There may have been those aforementioned bands that bore resemblance to Britpop, but it was Radiohead who ascended — they became critical darlings, and remained the world’s unlikeliest arena rockstars through their most recent tour in support of 2011’s The King Of Limbs (“OK Computer, Kid A, In Rainbows it’s not”). And immediately in the wake of OK Computer came the wave of copycats or bands simply influenced by them, the post-Britpop bands. Britpop came out of Madchester and baggy, among other things, but was partially developed in reaction to such movements. It was only in hindsight that a band like Primal Scream or Charlatans or Stone Roses would get lumped together with Blur and Pulp as being part of the same generation or movement. It doesn’t seem there’s a willful negation of Britpop occurring in the music of bands like Coldplay, Doves, or Elbow, but there’s little chance of those bands getting summed up together as having anything to do with their predecessors musically. The post-Britpop bands took, if anything, the atmosphere of the times from Britpop — the perpetually rainy murk of Doves’ Lost Souls or Elbow’s Asleep In The Back could be a further extension of the dejectedness of This Is Hardcore or 13.

The morose atmospherics of Radiohead proved to be the defining sound there for a few years. This probably had something to do with the fact that these bands drew on similar influences that departed somewhat from those of the British bands that had preceded them. Post-punk instead of punk, the Smiths, R.E.M., and the anthems of U2 all mingled together. Bands got more ethereal, for a time. There was a kind of dramatic gravity to it all. The most famous of these in America is Coldplay, who were at first written off as a Travis/Radiohead ripoff when Parachutes came out, and only later became more closely associated with being a U2 ripoff. Elbow’s gotten their accolades in recent years, including a Mercury Prize in 2008 for The Seldom Seen Kid, but their friends over in Doves remain one of the most underrated bands of the ’00s. Each had a run of gorgeous, mostly heartbreaking albums in the first half of the last decade, though it was somehow Elbow’s orchestral progginess that wound up finding mainstream success. (Or licensing “Grounds For Divorce” and “One Day Like This” a million times each, whichever.)

The thing that stands out now from those years is fragmentation. (Fitting, if we’re looking to Radiohead as the godfathers of this era of British music.) The handful of bands I mentioned above saw some success, as did that other handful I started with; how many Americans you know that are familiar with them probably depends on if your friends are obsessive music fans, and if they actively seek out recent-ish guitar music. You’re not going to stumble into Doves the way you could Pulp or Blur.

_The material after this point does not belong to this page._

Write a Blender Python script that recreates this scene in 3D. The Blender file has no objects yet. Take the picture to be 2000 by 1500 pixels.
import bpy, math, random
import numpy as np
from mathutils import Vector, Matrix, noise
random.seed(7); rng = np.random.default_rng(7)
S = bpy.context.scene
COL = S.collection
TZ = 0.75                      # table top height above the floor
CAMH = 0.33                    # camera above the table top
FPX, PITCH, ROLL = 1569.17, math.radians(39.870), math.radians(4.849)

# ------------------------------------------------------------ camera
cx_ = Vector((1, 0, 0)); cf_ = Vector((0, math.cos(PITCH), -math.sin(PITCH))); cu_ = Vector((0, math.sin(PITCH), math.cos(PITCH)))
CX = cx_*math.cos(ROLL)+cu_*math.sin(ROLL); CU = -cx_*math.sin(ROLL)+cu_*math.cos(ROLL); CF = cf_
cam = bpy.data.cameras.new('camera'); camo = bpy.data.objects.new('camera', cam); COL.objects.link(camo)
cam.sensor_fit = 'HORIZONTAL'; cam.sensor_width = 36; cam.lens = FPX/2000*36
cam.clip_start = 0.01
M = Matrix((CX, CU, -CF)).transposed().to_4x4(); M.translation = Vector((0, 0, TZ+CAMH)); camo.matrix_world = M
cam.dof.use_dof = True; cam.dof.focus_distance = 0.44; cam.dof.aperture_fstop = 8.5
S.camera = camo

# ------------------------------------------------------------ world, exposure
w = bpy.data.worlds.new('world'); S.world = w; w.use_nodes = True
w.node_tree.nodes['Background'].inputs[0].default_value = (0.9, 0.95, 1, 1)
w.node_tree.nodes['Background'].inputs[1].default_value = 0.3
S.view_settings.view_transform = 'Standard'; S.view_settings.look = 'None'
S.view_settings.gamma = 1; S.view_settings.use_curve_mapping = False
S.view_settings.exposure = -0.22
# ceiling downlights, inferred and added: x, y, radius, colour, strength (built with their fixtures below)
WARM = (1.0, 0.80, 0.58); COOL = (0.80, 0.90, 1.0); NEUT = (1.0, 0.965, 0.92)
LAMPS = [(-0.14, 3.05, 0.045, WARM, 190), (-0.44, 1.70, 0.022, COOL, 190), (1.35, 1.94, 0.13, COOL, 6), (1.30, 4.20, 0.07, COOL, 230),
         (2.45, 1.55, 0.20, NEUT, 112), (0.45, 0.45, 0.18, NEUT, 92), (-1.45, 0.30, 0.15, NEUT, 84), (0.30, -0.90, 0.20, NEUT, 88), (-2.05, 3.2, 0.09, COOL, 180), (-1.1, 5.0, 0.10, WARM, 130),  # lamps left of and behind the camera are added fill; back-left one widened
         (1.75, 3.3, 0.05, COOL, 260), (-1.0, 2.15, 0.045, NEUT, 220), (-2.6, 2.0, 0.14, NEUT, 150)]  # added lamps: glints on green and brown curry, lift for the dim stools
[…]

They never had that reach, but neither did their contemporaries. Many things had changed since the ’90s — the mainstream was more fully in the digital era and going down that road of ballooning to incorporate the world. It was becoming, as it is now, hard to point to a single movement as if it’s the universally “defining our times” movement the way you could’ve said about Britpop in ’90s Britain. I can’t say whether it’s worse or better. Maybe it’s received nostalgia, but there does seem like there’s been something lost since the end of Britpop (or, Stateside, the ’90s alternative boom). There isn’t the same kind of universal experiences shared amongst a generation, and we might be more listless for it.

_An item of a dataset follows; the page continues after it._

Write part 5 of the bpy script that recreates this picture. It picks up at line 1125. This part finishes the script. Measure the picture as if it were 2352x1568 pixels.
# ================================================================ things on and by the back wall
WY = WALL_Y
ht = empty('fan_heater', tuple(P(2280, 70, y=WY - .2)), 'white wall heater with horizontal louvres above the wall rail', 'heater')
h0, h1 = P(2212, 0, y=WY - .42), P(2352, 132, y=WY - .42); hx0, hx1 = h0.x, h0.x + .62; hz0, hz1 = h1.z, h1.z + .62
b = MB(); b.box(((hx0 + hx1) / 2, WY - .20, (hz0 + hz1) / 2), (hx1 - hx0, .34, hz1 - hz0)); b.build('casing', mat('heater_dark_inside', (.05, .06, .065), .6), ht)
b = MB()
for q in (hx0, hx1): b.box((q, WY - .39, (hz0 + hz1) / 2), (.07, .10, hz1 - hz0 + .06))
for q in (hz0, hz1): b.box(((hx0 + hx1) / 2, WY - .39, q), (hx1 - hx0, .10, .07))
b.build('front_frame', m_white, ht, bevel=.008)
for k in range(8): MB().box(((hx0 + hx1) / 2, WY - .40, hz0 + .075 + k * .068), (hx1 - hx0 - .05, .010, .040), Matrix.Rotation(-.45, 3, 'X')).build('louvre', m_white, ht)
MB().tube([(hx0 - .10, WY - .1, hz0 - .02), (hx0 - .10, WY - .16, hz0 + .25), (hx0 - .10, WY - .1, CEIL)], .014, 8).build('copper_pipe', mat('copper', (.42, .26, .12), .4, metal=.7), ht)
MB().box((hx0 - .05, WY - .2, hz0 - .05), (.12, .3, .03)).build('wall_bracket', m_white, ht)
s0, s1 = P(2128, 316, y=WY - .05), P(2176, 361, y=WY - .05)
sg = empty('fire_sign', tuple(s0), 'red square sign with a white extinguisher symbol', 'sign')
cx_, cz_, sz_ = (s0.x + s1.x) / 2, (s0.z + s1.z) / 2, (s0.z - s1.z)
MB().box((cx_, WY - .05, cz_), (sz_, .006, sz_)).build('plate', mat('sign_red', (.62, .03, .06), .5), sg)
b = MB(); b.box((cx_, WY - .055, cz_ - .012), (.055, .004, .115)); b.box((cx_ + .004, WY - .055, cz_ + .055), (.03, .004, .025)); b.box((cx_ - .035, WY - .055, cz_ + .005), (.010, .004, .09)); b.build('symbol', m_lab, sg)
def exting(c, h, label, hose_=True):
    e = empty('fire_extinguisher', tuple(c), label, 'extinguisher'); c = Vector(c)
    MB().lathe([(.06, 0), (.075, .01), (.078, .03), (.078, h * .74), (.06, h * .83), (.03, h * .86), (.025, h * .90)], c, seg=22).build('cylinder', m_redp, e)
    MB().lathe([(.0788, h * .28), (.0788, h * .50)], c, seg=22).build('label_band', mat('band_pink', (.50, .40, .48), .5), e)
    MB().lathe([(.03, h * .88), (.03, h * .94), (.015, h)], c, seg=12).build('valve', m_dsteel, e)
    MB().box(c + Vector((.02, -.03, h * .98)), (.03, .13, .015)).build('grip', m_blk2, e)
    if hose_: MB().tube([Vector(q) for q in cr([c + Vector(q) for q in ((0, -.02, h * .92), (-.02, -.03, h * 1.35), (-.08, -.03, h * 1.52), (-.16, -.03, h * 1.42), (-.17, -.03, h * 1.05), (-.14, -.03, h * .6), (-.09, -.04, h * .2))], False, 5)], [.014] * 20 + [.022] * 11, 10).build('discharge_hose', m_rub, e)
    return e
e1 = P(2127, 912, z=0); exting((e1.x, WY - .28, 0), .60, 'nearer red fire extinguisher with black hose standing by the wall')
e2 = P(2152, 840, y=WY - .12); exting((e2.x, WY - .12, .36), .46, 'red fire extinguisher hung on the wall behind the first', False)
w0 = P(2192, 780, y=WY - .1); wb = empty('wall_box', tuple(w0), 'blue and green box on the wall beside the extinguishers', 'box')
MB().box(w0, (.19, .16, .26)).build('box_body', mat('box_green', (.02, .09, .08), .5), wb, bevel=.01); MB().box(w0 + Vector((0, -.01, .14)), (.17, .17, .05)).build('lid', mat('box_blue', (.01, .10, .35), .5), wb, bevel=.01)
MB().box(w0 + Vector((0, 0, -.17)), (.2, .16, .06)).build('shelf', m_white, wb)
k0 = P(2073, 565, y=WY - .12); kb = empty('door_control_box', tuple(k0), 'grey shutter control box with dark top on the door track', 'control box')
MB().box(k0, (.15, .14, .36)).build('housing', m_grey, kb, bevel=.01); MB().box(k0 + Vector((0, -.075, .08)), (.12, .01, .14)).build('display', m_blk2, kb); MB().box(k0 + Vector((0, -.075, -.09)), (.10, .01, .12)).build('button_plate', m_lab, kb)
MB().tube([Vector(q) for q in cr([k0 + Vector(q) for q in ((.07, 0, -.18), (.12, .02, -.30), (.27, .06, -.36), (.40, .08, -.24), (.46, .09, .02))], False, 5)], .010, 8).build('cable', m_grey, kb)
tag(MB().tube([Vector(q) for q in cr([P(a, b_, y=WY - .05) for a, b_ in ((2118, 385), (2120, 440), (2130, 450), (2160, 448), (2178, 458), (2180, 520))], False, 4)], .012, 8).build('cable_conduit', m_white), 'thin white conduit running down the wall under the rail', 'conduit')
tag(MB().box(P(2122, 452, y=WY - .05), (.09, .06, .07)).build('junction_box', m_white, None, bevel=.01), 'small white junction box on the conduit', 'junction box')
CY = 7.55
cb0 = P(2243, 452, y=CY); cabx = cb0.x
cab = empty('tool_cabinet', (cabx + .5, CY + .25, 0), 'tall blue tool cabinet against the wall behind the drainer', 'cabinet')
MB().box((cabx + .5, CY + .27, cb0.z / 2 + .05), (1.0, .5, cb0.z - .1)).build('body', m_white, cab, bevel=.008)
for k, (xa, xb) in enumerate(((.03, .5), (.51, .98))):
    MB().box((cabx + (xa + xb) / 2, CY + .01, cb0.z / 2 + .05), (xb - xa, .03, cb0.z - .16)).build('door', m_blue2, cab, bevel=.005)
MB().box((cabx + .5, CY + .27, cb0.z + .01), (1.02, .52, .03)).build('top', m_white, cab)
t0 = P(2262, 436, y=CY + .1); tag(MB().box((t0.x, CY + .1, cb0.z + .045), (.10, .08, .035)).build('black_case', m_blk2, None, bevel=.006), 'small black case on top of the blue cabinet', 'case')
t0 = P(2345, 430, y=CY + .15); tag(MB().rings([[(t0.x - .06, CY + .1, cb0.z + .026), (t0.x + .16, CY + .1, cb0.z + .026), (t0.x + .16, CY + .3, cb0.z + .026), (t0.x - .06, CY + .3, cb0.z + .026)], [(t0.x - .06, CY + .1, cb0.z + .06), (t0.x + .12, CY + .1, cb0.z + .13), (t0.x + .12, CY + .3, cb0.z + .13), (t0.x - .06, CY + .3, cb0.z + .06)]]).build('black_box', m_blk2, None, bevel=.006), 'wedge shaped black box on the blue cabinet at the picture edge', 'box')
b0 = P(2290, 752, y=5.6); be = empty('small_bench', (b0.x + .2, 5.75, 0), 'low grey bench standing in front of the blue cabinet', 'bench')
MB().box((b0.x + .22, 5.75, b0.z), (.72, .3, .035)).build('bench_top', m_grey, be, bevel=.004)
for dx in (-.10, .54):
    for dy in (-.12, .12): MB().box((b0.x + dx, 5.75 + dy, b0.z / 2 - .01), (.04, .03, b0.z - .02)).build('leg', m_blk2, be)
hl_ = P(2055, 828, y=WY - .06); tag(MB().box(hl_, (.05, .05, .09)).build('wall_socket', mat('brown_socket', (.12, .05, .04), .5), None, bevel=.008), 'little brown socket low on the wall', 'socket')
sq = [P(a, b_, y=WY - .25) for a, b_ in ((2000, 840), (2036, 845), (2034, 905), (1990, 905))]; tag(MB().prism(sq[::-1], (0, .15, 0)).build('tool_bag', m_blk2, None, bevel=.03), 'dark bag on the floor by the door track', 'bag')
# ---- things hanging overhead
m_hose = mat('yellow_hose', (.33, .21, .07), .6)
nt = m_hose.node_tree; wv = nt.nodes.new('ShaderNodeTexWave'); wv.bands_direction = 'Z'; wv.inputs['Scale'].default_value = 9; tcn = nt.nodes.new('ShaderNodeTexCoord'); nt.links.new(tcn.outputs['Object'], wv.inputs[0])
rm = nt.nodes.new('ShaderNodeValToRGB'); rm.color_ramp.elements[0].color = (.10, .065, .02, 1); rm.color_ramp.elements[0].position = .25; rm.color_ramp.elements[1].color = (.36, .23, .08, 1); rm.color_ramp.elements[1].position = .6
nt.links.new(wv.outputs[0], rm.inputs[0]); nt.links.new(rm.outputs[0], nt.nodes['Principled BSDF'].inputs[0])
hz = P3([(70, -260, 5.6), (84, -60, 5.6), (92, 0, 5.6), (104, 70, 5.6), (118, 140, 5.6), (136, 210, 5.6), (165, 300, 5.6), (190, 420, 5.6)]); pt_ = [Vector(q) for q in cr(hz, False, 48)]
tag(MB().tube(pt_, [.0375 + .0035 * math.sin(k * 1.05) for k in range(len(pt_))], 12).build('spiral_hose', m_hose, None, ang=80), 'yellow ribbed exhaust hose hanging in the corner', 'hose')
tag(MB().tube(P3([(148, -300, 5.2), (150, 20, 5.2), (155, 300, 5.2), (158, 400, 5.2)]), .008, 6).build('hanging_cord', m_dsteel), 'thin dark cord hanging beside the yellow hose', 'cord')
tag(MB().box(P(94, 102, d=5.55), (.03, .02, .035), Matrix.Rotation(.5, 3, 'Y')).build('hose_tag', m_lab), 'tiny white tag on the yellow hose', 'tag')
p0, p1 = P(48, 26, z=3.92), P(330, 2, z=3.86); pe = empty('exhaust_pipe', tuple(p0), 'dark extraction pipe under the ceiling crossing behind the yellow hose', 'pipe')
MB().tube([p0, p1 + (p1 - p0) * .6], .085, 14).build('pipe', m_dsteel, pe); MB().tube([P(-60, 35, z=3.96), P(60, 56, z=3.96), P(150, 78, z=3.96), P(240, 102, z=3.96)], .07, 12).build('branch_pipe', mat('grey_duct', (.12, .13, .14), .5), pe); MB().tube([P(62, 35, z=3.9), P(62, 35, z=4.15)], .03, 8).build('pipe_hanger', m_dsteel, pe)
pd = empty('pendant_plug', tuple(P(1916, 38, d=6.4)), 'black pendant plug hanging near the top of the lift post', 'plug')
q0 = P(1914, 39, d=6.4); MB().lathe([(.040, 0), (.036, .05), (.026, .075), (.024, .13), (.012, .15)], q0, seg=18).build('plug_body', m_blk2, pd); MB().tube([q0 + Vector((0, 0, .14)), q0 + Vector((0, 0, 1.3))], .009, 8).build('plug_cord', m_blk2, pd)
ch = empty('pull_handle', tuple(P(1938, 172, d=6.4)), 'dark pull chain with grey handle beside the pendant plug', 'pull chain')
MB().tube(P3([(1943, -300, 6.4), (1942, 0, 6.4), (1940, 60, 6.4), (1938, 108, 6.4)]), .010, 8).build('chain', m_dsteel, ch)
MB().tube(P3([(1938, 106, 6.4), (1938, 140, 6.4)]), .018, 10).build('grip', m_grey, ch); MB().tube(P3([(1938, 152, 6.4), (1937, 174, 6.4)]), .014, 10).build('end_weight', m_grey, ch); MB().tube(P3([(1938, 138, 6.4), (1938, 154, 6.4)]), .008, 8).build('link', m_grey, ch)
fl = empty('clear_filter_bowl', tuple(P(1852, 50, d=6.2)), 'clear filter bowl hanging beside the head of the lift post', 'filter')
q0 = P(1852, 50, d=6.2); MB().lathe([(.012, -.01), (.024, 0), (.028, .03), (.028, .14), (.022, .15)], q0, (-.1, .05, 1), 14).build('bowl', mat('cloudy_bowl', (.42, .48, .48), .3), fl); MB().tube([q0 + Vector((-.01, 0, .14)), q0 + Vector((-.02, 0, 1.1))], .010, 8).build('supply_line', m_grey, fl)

It’s appropriate that the tone of post-Britpop is one of perpetual elegy. It seems outlandish to think that albums like This Is Hardcore or 13 could produce popular radio singles. But that was the power of Britpop — they had complete control of Britain’s mainstream, and in 1997 they drove it into the ground. We still have our collective experiences now, of course, but to hear fans reminisce of experiencing something as big and over-arching as Britpop in the moment has begun to feel like an entirely foreign concept. Illegible. Nothing like that happened again in Britain in the wake of Britpop. We’re left with shards in the new millennium, with Radiohead and Bloc Party and Kaiser Chiefs and Editors jostling around together. And that’s before you even get to any other English imports, like Amy Winehouse or Adele. Maybe it is indeed better off this way, to have to navigate the big mess of it. After all, if you listen to all those last great Britpop albums, it sounds like universality took its toll.